╭─ Stored data

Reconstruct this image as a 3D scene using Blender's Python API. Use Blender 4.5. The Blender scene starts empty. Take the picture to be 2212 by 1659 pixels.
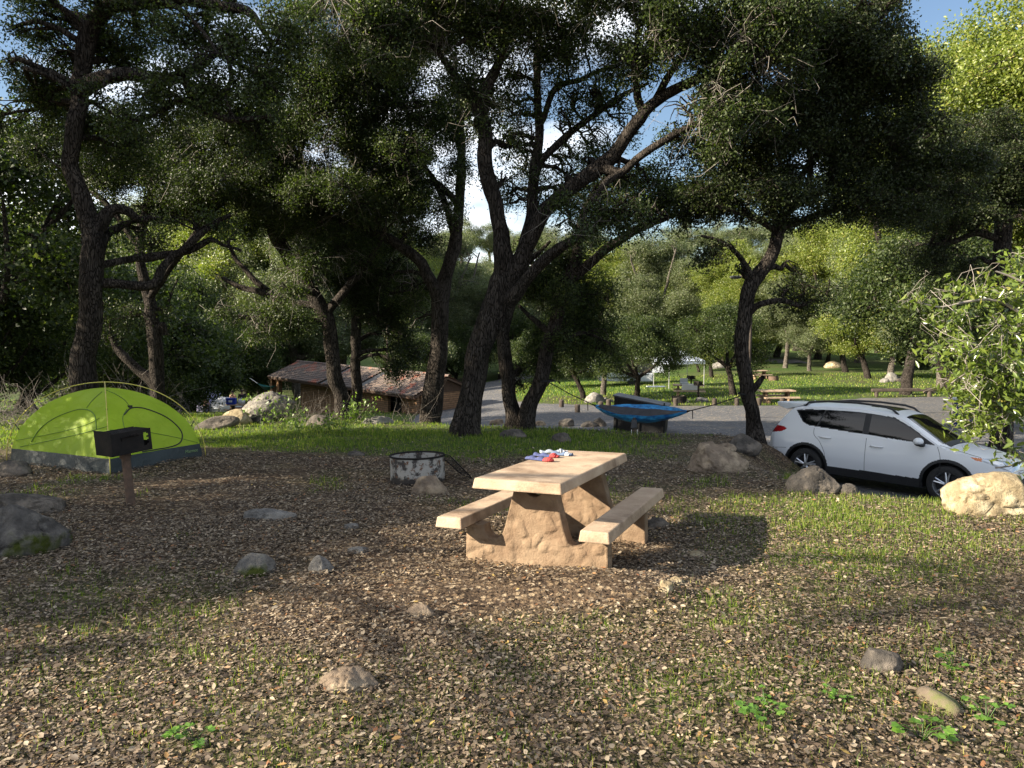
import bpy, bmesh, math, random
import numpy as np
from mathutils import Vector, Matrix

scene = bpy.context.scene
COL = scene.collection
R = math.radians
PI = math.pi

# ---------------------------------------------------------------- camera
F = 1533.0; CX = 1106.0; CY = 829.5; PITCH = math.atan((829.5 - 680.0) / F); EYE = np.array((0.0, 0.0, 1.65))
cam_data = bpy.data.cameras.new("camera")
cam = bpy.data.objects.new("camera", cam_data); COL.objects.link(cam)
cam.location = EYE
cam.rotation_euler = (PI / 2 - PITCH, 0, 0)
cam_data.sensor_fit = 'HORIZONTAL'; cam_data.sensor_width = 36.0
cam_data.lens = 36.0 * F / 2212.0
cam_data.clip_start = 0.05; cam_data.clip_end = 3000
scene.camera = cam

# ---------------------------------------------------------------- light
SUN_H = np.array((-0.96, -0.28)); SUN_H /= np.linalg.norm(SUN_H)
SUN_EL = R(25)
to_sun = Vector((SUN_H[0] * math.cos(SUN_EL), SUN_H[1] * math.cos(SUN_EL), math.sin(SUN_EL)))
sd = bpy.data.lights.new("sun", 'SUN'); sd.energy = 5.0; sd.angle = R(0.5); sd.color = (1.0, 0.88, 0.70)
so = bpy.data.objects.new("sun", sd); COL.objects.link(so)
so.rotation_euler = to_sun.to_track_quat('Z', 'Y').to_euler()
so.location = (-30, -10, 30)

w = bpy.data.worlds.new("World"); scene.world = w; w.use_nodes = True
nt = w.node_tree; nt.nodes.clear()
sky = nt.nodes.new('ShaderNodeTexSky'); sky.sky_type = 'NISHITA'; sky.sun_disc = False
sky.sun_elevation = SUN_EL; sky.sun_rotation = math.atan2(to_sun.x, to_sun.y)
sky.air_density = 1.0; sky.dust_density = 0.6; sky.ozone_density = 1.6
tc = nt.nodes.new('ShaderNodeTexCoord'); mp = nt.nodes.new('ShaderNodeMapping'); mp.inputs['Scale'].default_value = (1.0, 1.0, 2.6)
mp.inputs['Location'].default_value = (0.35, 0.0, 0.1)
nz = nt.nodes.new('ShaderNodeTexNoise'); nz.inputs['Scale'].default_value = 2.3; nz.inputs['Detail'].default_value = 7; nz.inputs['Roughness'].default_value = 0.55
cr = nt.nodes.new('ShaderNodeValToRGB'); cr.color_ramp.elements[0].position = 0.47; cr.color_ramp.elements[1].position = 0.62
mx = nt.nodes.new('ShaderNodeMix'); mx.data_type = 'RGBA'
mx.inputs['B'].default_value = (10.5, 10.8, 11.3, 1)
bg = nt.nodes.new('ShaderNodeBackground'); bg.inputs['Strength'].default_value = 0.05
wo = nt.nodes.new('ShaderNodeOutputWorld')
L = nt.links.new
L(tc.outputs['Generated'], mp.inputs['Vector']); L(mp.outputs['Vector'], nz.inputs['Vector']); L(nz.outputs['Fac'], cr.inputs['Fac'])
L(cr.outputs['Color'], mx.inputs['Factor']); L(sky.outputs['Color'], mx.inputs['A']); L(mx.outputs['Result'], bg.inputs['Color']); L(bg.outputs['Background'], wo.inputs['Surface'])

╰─

- _Requirement_:
Leave out the pictures. Transcribe only the lines above, from the first through the one that contains "so.location = (-30, -10, 30)".

- _Problem solution_:
Reconstruct this image as a 3D scene using Blender's Python API. Use Blender 4.5. The Blender scene starts empty. Take the picture to be 2212 by 1659 pixels.
import bpy, bmesh, math, random
import numpy as np
from mathutils import Vector, Matrix

scene = bpy.context.scene
COL = scene.collection
R = math.radians
PI = math.pi

# ---------------------------------------------------------------- camera
F = 1533.0; CX = 1106.0; CY = 829.5; PITCH = math.atan((829.5 - 680.0) / F); EYE = np.array((0.0, 0.0, 1.65))
cam_data = bpy.data.cameras.new("camera")
cam = bpy.data.objects.new("camera", cam_data); COL.objects.link(cam)
cam.location = EYE
cam.rotation_euler = (PI / 2 - PITCH, 0, 0)
cam_data.sensor_fit = 'HORIZONTAL'; cam_data.sensor_width = 36.0
cam_data.lens = 36.0 * F / 2212.0
cam_data.clip_start = 0.05; cam_data.clip_end = 3000
scene.camera = cam

# ---------------------------------------------------------------- light
SUN_H = np.array((-0.96, -0.28)); SUN_H /= np.linalg.norm(SUN_H)
SUN_EL = R(25)
to_sun = Vector((SUN_H[0] * math.cos(SUN_EL), SUN_H[1] * math.cos(SUN_EL), math.sin(SUN_EL)))
sd = bpy.data.lights.new("sun", 'SUN'); sd.energy = 5.0; sd.angle = R(0.5); sd.color = (1.0, 0.88, 0.70)
so = bpy.data.objects.new("sun", sd); COL.objects.link(so)
so.rotation_euler = to_sun.to_track_quat('Z', 'Y').to_euler()
so.location = (-30, -10, 30)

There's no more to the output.